I have a problem with a website, where sometimes only the HTML text is displayed in the browser window, instead of the rendered HTML page. This happens sometimes in all browsers.
Example URL:
http://www.starkl.at/view/p-1258/Newsletter---Gartentipp/
The HTTP request headers from IE9 are (Cookies are not shown):
GET http://www.starkl.at/view/p-1258/Newsletter---Gartentipp/ HTTP/1.1
Accept: text/html, application/xhtml+xml, */*
Referer: http://www.starkl.at/view/p-1931/Service/
Accept-Language: de-AT
User-Agent: Mozilla/5.0 (compatible; MSIE 9.0; Windows NT 6.1; WOW64; Trident/5.0)

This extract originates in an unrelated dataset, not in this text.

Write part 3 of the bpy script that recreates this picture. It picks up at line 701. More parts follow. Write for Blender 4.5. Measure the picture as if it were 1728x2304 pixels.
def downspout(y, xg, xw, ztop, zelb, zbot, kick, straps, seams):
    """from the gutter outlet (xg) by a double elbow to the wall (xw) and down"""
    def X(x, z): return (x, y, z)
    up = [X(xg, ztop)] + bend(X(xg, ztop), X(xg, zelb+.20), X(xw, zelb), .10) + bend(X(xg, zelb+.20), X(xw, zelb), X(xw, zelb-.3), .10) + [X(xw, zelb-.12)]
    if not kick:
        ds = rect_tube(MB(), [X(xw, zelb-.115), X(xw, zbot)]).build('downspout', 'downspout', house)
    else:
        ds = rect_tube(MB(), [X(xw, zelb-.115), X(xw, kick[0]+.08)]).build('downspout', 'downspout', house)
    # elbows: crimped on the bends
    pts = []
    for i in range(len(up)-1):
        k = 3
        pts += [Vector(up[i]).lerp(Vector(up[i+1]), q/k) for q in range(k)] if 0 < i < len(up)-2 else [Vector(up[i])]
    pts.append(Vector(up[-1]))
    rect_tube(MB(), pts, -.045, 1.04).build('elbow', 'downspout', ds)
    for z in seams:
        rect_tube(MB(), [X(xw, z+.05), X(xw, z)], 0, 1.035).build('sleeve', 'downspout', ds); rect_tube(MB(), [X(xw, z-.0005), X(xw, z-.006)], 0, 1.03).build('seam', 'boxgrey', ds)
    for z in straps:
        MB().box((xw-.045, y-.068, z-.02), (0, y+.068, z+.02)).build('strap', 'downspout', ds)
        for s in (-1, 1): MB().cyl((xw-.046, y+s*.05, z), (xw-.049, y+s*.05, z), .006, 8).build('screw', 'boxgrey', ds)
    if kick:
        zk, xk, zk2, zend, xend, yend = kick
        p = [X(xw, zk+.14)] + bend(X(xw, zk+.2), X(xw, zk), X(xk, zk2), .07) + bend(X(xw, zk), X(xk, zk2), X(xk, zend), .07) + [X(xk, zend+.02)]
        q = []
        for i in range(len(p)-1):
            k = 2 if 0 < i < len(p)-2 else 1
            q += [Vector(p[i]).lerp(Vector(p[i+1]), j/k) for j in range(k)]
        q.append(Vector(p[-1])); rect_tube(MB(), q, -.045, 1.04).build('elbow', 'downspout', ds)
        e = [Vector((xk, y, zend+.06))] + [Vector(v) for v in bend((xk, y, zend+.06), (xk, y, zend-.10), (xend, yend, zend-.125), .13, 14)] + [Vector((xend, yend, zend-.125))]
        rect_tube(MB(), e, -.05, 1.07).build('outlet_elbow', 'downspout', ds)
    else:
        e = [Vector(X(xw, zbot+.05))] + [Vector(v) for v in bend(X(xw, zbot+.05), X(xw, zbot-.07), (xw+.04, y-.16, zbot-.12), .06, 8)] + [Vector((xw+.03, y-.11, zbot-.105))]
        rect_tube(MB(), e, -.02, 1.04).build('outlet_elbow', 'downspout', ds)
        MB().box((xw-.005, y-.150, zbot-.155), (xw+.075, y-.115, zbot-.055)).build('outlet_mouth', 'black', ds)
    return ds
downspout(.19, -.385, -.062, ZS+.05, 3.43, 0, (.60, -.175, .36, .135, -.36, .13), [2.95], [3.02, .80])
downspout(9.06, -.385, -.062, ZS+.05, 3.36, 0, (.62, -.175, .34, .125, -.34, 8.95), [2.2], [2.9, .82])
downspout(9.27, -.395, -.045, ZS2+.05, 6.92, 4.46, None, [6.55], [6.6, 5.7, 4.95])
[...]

Accept-Encoding: gzip, deflate
Connection: Keep-Alive
DNT: 1
Host: www.starkl.at
Pragma: no-cache
The HTTP response headers are:
HTTP/1.1 200 OK
Date: Wed, 19 Sep 2012 07:43:49 GMT
Cache-Control: no-cache, no-store, must-revalidate, proxy-revalidate
Content-Type: text/html;charset=UTF-8
Content-Length: 21160
Keep-Alive: timeout=15, max=100
Connection: Keep-Alive
Also the content length (in bytes) seems to match.
It's a Java 6/7 application running on a Tomcat 6/7, with an additional httpd 2.2.x in front.
Any idea what the problem could be????
Thanks in advance!
If the browser writes the code and not renders it is because it's being told to do so, probably your app is returning html encoded in a way that browser thinks it's plain text.
Open tools, options, email, email options, then uncheck "Read all standard mail in plain text." This is for Outlook 2003 so your version, if not 2003, might be slightly different.